No fim da tarde, ele me escreveu dizendo que não conseguia trabalhar e precisava me dizer algo ao vivo. Dei meu endereço. No banho, encontrei partes do meu corpo que poderiam figurar numa exposição chamada "Desistência". Cuidei delas, pois sou uma feminista que fraqueja e ainda acredita no poder de uma vagina facilmente encontrada sem precisar de lanterna, cantil, bússola e maçarico.

O jovem senhor de beleza estonteante então chegou. Antes, no almoço, concatenava palavras e ideias com maestria e segurança. Vestia camisa de linho azul com uma boa calça de alfaiataria. Agora, meu Deus, o que era aquilo? Estava usando uma bermudona da Mizuno e uma camiseta velha em que se lia "Comunicação USP 1997". Entrou nervoso, andava para lá e para cá e avisou que nem ia tirar aquele tênis medonho porque estava atrasado.
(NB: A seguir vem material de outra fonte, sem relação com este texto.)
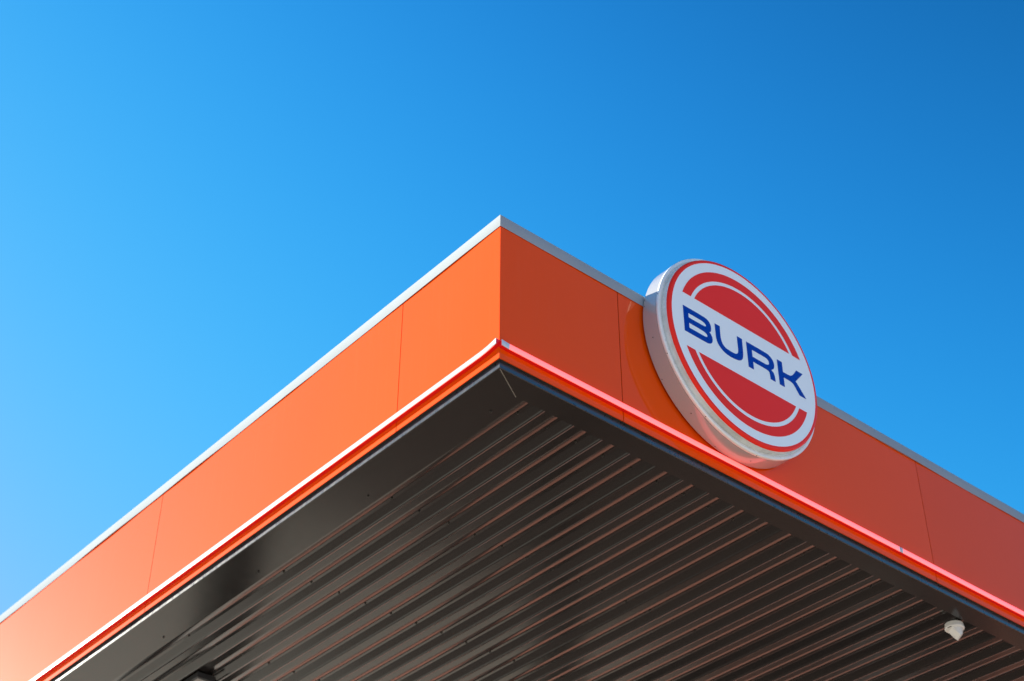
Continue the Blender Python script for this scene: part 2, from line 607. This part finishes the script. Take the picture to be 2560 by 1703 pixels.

Então contou que veio vestido daquele jeito porque precisava "ser quem era". Não que ele fosse apenas um jogador de bola muito bom, era também o "empresário que venceu". Agressivo, até. Na bola e na profissão. Tinha operado o joelho? Tinha. Sabia ser fofo? Sabia. Era até bonzinho demais. Mas não a ponto de me fazer enjoar dele. Pediu água, tomou e depois quis mais dois copos. Andava pela casa comovido —"é maior do que a minha". Contou como cresceu na empresa e afirmou algumas vezes que não tinha medo de mim. Falou que um dia vai parar com tudo. Tem sonhos, mas ainda não é a hora. Disse que um dia me contaria sobre seus sonhos (por favor, não). Falou, falou, andou, andou e quando deu a hora do futebol, foi embora.

Não é curioso como alguns homens ainda se sentem tão ofendidos com uma cantada? Tive um ataque de riso, passei pomada nos lugares que exagerei na depilação e fui dormir.